Apapun gejolak yang terjadi di Negeri Gajah Putih, baik politik maupun ekonomi, bakal mengusik produsen otomotif yang meletakkan basis produksinya di sana. Pasalnya, negara ini merupakan markas manufaktur mobil terbesar untuk tujuan ekspor di Asia Tenggara.
Penjualan mobil sekitar 2,5 juta unit per tahun dan menyumbang sedikitnya 10% produk domestik bruto Thailand. Sejumlah produsen mobil menanamkan kapitalnya sejak beberapa dekade terakhir, mayoritas berasal dari Jepang.
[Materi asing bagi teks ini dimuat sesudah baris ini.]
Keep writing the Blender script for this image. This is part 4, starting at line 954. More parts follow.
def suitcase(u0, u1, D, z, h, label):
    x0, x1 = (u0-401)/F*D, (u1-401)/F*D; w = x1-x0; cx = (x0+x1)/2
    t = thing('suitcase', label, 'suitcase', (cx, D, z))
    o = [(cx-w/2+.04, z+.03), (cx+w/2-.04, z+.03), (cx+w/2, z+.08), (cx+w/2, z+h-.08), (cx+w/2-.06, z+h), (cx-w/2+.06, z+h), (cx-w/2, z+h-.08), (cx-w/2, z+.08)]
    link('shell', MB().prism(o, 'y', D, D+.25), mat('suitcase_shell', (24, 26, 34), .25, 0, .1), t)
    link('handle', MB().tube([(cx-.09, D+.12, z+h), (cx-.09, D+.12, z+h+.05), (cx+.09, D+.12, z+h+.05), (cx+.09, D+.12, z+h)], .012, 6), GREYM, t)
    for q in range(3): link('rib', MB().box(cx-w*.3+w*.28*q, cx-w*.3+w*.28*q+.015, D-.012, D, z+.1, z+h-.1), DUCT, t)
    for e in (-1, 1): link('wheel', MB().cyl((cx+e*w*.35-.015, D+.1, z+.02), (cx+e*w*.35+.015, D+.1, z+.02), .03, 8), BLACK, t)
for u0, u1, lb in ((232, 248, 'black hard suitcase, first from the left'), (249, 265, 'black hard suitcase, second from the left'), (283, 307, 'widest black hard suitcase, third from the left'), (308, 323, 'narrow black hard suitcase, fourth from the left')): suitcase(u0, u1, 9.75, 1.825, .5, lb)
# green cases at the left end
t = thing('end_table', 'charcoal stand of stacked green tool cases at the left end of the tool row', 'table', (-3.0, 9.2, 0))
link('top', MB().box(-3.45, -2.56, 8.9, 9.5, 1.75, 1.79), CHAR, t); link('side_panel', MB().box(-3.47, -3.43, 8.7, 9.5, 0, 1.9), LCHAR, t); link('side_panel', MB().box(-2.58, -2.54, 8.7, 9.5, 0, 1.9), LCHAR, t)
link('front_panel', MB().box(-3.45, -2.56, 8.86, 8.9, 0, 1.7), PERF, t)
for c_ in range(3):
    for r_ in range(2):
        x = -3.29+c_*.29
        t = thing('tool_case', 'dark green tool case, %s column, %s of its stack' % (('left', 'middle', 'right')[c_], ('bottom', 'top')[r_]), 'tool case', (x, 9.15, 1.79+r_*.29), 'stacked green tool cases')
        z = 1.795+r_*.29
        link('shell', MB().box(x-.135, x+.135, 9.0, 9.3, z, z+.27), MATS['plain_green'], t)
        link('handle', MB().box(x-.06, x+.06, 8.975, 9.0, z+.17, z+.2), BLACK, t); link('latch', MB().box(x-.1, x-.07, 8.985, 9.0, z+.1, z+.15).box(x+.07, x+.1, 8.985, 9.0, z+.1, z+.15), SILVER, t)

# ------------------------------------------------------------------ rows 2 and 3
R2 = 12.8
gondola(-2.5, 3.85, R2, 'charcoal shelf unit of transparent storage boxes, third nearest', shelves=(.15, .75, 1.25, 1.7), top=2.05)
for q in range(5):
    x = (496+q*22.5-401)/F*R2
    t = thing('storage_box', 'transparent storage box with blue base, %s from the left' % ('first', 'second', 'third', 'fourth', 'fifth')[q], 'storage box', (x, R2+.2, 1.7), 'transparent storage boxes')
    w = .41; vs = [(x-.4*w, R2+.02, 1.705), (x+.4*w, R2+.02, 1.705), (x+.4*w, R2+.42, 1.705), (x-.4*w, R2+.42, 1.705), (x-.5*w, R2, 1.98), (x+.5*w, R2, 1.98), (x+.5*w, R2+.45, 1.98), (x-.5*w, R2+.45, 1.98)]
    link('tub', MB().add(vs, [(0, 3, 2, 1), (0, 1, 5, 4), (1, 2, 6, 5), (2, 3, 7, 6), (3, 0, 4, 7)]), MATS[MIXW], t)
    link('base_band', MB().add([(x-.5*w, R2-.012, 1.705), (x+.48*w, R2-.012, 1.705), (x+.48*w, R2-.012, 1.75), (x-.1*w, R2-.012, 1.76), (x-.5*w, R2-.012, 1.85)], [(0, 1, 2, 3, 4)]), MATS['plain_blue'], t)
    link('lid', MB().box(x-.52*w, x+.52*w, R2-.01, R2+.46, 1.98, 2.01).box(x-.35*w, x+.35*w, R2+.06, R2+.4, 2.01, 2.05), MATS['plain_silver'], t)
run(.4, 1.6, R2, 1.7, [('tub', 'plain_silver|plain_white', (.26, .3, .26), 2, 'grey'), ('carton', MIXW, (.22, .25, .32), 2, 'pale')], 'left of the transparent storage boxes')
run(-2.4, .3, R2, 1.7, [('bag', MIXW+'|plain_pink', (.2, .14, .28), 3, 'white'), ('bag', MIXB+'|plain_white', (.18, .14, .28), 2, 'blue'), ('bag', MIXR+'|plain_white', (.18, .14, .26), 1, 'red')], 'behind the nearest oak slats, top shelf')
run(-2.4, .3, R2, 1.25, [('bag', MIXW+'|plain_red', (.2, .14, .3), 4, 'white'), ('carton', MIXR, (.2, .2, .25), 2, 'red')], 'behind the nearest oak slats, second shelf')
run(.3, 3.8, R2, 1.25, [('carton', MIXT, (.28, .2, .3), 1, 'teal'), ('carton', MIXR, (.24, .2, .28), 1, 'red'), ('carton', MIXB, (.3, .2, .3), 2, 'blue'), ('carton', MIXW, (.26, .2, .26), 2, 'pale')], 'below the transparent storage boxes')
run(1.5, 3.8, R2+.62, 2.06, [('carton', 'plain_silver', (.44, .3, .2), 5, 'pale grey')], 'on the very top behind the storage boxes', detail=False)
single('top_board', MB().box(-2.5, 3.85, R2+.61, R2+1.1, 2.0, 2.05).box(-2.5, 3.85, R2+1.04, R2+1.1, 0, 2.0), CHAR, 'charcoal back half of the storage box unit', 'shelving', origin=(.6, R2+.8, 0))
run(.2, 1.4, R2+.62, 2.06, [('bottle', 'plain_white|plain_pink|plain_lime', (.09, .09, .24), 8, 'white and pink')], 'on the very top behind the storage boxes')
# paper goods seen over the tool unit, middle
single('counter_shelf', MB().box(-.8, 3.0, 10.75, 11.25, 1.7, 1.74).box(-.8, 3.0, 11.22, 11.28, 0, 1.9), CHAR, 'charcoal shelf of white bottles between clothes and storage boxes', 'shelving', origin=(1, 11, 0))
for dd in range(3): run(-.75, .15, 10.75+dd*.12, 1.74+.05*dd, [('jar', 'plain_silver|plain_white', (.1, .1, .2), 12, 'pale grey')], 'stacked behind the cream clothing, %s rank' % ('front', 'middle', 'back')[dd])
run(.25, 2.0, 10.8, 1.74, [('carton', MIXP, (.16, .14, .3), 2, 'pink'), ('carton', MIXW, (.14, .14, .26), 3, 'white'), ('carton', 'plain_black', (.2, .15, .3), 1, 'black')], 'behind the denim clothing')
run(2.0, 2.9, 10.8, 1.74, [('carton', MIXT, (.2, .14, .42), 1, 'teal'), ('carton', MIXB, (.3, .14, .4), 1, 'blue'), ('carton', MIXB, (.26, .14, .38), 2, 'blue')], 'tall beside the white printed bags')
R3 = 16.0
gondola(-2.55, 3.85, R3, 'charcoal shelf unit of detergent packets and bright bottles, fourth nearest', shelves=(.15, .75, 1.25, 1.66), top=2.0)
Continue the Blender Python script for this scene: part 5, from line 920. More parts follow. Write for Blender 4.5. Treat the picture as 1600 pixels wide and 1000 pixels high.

"Menetapkan suatu negara sebagai basis produksi setidaknya mempertimbangkan 4 hal, yaitu SDM atau tenaga kerja terampil, situasi ekonominya stabil dan politik, potensi market ekspornya, serta pasar domestik," ujar Budi.
Misalnya, suatu prinsipal hendak mengekspor produknya ke Amerika Latin maka perusahaan akan mencari lokasi pabriknnya di negera yang tak jauh dari kawasan itu. Setelah itu, sebelum memutuskan pengalihan investasi ke negara lain penting untuk memikirkan pamor kendaraan.